Sunday, April 5, 2009

An Intractable Imperfection

Of all the practices which render "human civilization" a contradiction in terms, perhaps the most pernicious is that of irrational discrimination -- of treating others as inferior to oneself on account of their skin color or their gender or their nationality or their sexual orientation or their religious beliefs or the size of their wallets. What makes such discrimination even more horrific is that the cause of the bigotry which lies behind it is as easy to discern as it is difficult to eliminate.

While different bigotries may have different impetuses at different times, at bottom virtually all those who impose, enforce, or agree with discriminatory measures against fellow human beings they do not regard as "fellows" share one trait in common: a notable dearth of empathy. If men, whites, Christians, straights, billionaires could put themselves in the shoes of women, blacks, Jews, gays, paupers, at least half the world's injustices would vanish overnight -- or never have come to exist in the first place. And the only effective way to foster such empathy is through education -- in the form of personal examples set by parents, in the form of classroom discussions run by teachers, in the form of government- or business-sponsored programs on television, in the form of subjecting tomorrow's would-be bigots to firsthand experience of bigotry today. This last would seem an especially powerful pedagogical tool, given the average person's innate self-centeredness.

To be sure, I am hardly the first to recognize the importance of education in shaping one's attitude toward others. The musical "South Pacific" contains a dandy little tune about how "you've got to be carefully taught" to hate people who seem different from you. The same message has been hammered home in hundreds if not thousands of intellectually more "reputable" venues. And the number of individuals who dedicate their lives to preaching tolerance continues to grow.

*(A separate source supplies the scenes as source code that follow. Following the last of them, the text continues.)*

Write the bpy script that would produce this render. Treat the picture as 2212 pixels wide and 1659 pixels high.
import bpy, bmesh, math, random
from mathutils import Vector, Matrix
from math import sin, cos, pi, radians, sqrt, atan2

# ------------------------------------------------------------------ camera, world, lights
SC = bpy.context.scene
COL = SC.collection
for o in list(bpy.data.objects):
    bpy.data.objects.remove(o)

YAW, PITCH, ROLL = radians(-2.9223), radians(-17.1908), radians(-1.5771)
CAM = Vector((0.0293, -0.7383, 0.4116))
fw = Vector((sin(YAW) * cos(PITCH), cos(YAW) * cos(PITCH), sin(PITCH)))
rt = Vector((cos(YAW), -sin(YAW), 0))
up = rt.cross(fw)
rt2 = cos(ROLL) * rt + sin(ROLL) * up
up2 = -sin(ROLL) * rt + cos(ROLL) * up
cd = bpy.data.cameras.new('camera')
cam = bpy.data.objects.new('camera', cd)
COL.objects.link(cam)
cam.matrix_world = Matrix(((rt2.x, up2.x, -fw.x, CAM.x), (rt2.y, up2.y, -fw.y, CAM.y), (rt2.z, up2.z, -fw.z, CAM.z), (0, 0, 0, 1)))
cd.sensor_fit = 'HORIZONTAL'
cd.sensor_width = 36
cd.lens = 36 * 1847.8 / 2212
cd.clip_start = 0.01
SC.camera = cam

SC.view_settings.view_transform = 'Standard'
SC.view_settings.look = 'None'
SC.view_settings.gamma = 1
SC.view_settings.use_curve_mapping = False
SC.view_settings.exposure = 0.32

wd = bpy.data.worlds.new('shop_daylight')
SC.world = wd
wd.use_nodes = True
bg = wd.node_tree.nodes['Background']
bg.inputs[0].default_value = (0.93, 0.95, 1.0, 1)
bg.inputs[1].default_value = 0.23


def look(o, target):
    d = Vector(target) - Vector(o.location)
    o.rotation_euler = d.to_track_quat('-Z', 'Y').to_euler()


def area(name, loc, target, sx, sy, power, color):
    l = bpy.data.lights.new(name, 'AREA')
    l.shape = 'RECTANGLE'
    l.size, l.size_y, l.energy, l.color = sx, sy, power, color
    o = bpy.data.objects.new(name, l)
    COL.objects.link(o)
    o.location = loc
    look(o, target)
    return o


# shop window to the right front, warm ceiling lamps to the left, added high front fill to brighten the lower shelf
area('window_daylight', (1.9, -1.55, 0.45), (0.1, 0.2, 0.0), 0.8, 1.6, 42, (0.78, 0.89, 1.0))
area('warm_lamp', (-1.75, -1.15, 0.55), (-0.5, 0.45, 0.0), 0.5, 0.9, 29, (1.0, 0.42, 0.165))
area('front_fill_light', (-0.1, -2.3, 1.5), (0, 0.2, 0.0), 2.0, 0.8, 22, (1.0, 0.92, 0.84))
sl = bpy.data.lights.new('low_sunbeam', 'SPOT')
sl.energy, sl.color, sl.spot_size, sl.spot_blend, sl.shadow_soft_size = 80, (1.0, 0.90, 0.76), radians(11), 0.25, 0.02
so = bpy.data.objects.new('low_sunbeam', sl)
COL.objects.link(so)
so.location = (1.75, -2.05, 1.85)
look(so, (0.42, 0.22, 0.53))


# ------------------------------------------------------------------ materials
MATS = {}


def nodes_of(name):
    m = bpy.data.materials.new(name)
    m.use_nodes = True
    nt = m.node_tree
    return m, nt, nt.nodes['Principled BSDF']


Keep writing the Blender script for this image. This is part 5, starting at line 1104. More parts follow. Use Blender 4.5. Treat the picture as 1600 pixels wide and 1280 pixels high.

Yet grounds for optimism remain few. Narrow in scope, most of these educational endeavors aim to reduce this or that particular manifestation of bigotry rather than bigotry per se. So the world still abounds with philosemitic Christians who hate gays, gay-friendly heterosexuals who loathe blacks, and men of every creed and color who look down upon women.

A more fundamental problem concerns the "nature of the beast" itself (and I use the word "beast" deliberately). However great their education, most human beings -- not all, by any means, but the overwhelming majority -- are simply incapable of imagining themselves to be someone other than who they are -- and thus unable to cultivate that level of empathy without which neither bigotry nor the resultant discrimination can ever be laid to permanent rest. Gradually, it is true, homo sapiens may -- MAY -- do more to deserve that appellation. But should aliens from another world one day decide to eliminate their human inferiors, humanity would certainly have no legitimate reason to protest.